At the start, your presentation must be simple, clear, articulate, and easy to follow. Speak to your audience in realistic but optimistic terms that raise their hopes and expectations, that conjure pictures and possibilities in their minds, or that succinctly outlines their problem and offer a solution.

Give relevant or compelling details, but don’t burden your initial presentation with too many details, statistics, and facts. You can develop these over the course of the negotiation. Use short, sharp, emphatic points to drive home the benefits you are proposing. Wherever possible allow your audience to visualise a picture or image of what their “first prize” would be by using what you are offering them.

Let your energy, optimism, and enthusiasm be contagious. Let your poise and confidence instil trust that you are the person who can help them and that they have come to the right place. Confidence, poise, and authority are communicated through eye contact, facial expressions, and body language, which are a crucial part of your initial presentation.

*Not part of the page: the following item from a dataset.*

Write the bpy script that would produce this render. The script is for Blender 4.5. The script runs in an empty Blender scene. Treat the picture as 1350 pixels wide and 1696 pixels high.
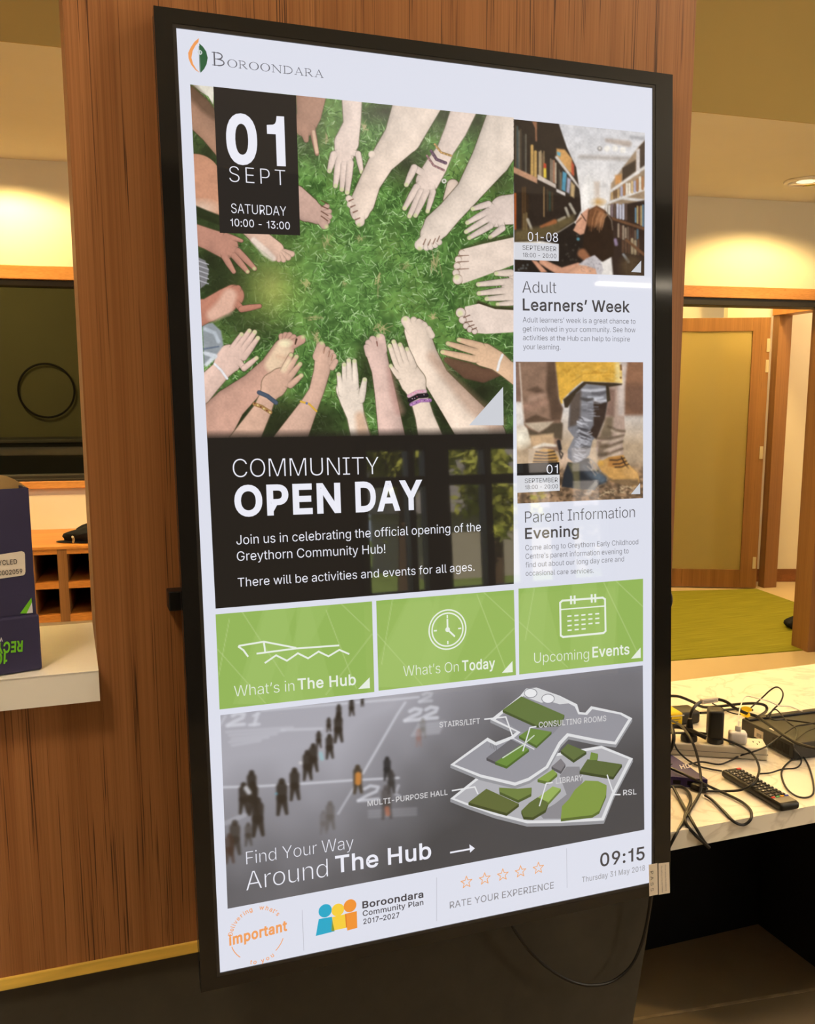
import bpy, bmesh, math, random
import numpy as np
from mathutils import Vector, Matrix
random.seed(7)
rng = np.random.default_rng(11)
S = bpy.context.scene
COL = S.collection

# ------------------------------------------------------------------ camera
CH = 1.56                                   # eye height above the floor
FPX, CX, CY = 1550.0, 675.0, 900.0          # focal length and principal point, for 1350 x 1696
RW = np.array([[0.93985464, -0.05339328, 0.33737576],
               [-0.34157322, -0.14404696, 0.92875089],
               [-0.0009911, -0.98812936, -0.15362091]])
cam_d = bpy.data.cameras.new('camera')
cam = bpy.data.objects.new('camera', cam_d)
COL.objects.link(cam)
cam_d.sensor_fit = 'HORIZONTAL'
cam_d.sensor_width = 36.0
cam_d.lens = FPX / 1350 * 36.0
cam_d.shift_y = (CY - 848.0) / 1350.0
cam_d.clip_start = 0.02
r_, u_, b_ = RW[:, 0], -RW[:, 1], -RW[:, 2]
cam.matrix_world = Matrix(((r_[0], u_[0], b_[0], 0), (r_[1], u_[1], b_[1], 0), (r_[2], u_[2], b_[2], CH), (0, 0, 0, 1)))
S.camera = cam

# ------------------------------------------------------------------ view, world, sun
S.view_settings.view_transform = 'Standard'
S.view_settings.look = 'None'
S.view_settings.exposure = 0.0
S.view_settings.gamma = 1.0
S.view_settings.use_curve_mapping = False
S.cycles.max_bounces = 8
S.cycles.sample_clamp_indirect = 6.0
W = bpy.data.worlds.new('sky')
S.world = W
W.use_nodes = True
wn = W.node_tree.nodes
wn['Background'].inputs['Color'].default_value = (0.72, 0.85, 1.0, 1)
wn['Background'].inputs['Strength'].default_value = 7.0
sun_d = bpy.data.lights.new('sun', 'SUN')
sun = bpy.data.objects.new('sun', sun_d)
COL.objects.link(sun)
sun_d.energy = 55.0
sun_d.angle = 0.01
sun_d.color = (1.0, 0.93, 0.8)
sun.rotation_euler = (math.radians(-42), math.radians(-12), 0)     # shines from above the building towards -Y

PANEL_E = 44.0                              # fill panels added out of view on the front ceiling
FILL_W = 95.0                               # warm fill spots added under the back soffit (watts)
WALLWASH_W = 46.0

# ------------------------------------------------------------------ helpers
def ray(u, v):
    return RW @ np.array([(u - CX) / FPX, (v - CY) / FPX, 1.0])
O3 = np.array([0.0, 0.0, CH])
def onz(u, v, z):
    d = ray(u, v); return O3 + d * ((z - CH) / d[2])
def ony(u, v, y):
    d = ray(u, v); return O3 + d * (y / d[1])
def onpl(u, v, o, n):
    d = ray(u, v); return O3 + d * (((o - O3) @ n) / (d @ n))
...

Depending on your audience, some showmanship – emphatic gestures, relevant props, dramatic delivery – can be effective in grabbing their attention and emphasising your points. To learn from the best, go to YouTube and watch videos of great magicians and motivational speakers. Study how they use their voices, gestures, body language, and facial expressions to establish rapport and hold an audience’s attention. Or watch a good waiter in a high-class restaurant introduce himself and describe the specials for the evening.

Experiment with and practice your presentation skills until they become second nature, a natural and intuitive part of your professional persona.